Both Israeli and international courts have found the route of the separation barrier in the West Bank to be illegal. The International Court of Justice ruled in a 2004 advisory opinion that the wall’s route was illegal because its construction inside the West Bank was not justified by security concerns and contributed to violations of international humanitarian law applicable to occupied territory by impeding Palestinians’ freedom of movement, destroying property, and contributing to unlawful Israeli settlement practices. Israel’s High Court of Justice has ruled that the wall must be rerouted in several places, including near Bil’in and Jayyous, because the harm caused to Palestinians was disproportionate, although the rulings would allow the barrier to remain inside the West Bank in these and other areas.
The activists whom Israel has arrested in recent months organized protests in areas directly affected by Israel’s separation barrier.
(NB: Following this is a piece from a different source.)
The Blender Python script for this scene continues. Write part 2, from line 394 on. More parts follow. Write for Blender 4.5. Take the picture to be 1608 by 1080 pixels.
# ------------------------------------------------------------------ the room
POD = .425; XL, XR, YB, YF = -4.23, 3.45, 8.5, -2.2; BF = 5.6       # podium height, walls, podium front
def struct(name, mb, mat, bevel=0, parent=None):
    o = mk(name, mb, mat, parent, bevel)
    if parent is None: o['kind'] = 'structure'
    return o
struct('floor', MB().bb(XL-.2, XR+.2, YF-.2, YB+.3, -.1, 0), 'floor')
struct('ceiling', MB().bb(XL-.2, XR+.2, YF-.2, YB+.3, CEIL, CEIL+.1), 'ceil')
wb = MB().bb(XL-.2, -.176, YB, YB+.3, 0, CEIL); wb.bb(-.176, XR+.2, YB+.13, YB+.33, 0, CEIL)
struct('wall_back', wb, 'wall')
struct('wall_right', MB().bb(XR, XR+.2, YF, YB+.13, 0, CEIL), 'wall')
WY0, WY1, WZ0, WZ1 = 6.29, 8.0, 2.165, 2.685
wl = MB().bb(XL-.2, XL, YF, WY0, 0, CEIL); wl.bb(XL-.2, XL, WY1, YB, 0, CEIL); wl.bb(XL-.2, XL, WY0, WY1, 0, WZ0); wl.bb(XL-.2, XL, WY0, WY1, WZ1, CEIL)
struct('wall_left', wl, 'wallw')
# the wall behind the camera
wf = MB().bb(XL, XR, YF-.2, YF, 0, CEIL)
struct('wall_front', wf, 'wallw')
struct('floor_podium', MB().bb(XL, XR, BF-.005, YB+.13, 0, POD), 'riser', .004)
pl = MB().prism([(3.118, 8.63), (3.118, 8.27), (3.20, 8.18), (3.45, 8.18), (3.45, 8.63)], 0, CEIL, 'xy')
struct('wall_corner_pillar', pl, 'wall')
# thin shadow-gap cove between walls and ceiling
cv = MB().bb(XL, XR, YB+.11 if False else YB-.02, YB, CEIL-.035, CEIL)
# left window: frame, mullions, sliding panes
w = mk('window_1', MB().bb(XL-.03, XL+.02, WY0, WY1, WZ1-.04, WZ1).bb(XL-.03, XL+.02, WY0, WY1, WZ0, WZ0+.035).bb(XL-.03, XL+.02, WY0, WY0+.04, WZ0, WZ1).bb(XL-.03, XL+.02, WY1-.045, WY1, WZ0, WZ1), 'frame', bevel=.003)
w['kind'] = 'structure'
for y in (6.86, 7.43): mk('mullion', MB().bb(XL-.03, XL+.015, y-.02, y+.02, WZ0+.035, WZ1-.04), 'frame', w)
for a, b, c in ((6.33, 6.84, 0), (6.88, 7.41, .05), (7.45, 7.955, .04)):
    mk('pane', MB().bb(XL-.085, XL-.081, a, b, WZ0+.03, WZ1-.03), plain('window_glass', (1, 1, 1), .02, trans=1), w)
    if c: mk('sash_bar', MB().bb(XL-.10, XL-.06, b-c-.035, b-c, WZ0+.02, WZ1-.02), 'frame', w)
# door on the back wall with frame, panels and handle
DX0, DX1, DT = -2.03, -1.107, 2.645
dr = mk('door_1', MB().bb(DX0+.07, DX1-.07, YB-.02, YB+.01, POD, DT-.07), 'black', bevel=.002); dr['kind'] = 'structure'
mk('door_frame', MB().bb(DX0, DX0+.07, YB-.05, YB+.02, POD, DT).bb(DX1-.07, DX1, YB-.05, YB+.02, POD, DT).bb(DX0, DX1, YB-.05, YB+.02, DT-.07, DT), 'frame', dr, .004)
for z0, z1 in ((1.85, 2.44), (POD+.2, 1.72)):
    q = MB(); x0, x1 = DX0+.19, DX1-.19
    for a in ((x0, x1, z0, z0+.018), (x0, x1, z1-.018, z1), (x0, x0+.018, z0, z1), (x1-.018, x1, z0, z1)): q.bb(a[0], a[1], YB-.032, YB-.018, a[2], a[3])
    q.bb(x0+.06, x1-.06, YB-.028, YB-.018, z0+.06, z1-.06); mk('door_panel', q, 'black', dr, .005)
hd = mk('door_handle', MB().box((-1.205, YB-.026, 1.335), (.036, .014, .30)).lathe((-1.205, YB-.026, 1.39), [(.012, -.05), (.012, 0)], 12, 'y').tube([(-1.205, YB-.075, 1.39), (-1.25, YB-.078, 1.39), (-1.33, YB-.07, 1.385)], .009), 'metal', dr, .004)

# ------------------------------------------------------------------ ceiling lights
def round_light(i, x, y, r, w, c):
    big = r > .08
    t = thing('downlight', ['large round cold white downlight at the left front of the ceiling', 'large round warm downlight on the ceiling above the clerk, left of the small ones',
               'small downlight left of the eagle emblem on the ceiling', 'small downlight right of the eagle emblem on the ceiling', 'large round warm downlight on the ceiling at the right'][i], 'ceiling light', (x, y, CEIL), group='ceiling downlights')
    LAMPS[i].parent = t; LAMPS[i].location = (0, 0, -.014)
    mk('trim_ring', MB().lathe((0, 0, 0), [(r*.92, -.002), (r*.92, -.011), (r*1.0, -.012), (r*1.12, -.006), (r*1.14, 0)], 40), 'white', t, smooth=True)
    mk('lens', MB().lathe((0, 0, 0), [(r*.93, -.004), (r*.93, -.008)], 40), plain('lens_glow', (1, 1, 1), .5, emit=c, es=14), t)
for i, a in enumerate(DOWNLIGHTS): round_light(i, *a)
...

In Jayyous, home to Mohammad Othman. the wall cut the village off from 75 percent of its farmland, with the aim of facilitating the expansion of a settlement, Zufim, on that land, the Israeli human rights organization B’Tselem says. “Stop the Wall” supported marches by civilian protesters against the separation barrier in Jayyous. In response to a petition from the village, Israel’s Supreme Court ordered the Israel Defense Forces to re-route the wall around Jayyous on the grounds that the prior route was due to Zufim’s expansion plans. The Israeli military rerouted the wall in one area around Zufim after a court proceeding, but has not rerouted the barrier elsewhere.
Abdallah Abu Rahme is from Bil’in, a village where the wall cut off 50 percent of the land. The Israeli settlement of Mattityahu East is being built on the land to which the village no longer has access. In September 2007, after years of protests organized by Bil’in’s Popular Committee, Israel’s Supreme Court ruled that the separation barrier in Bil’in must be rerouted to allow access to more of Bil’in’s land, and the military recently began survey work preliminary to rerouting the barrier.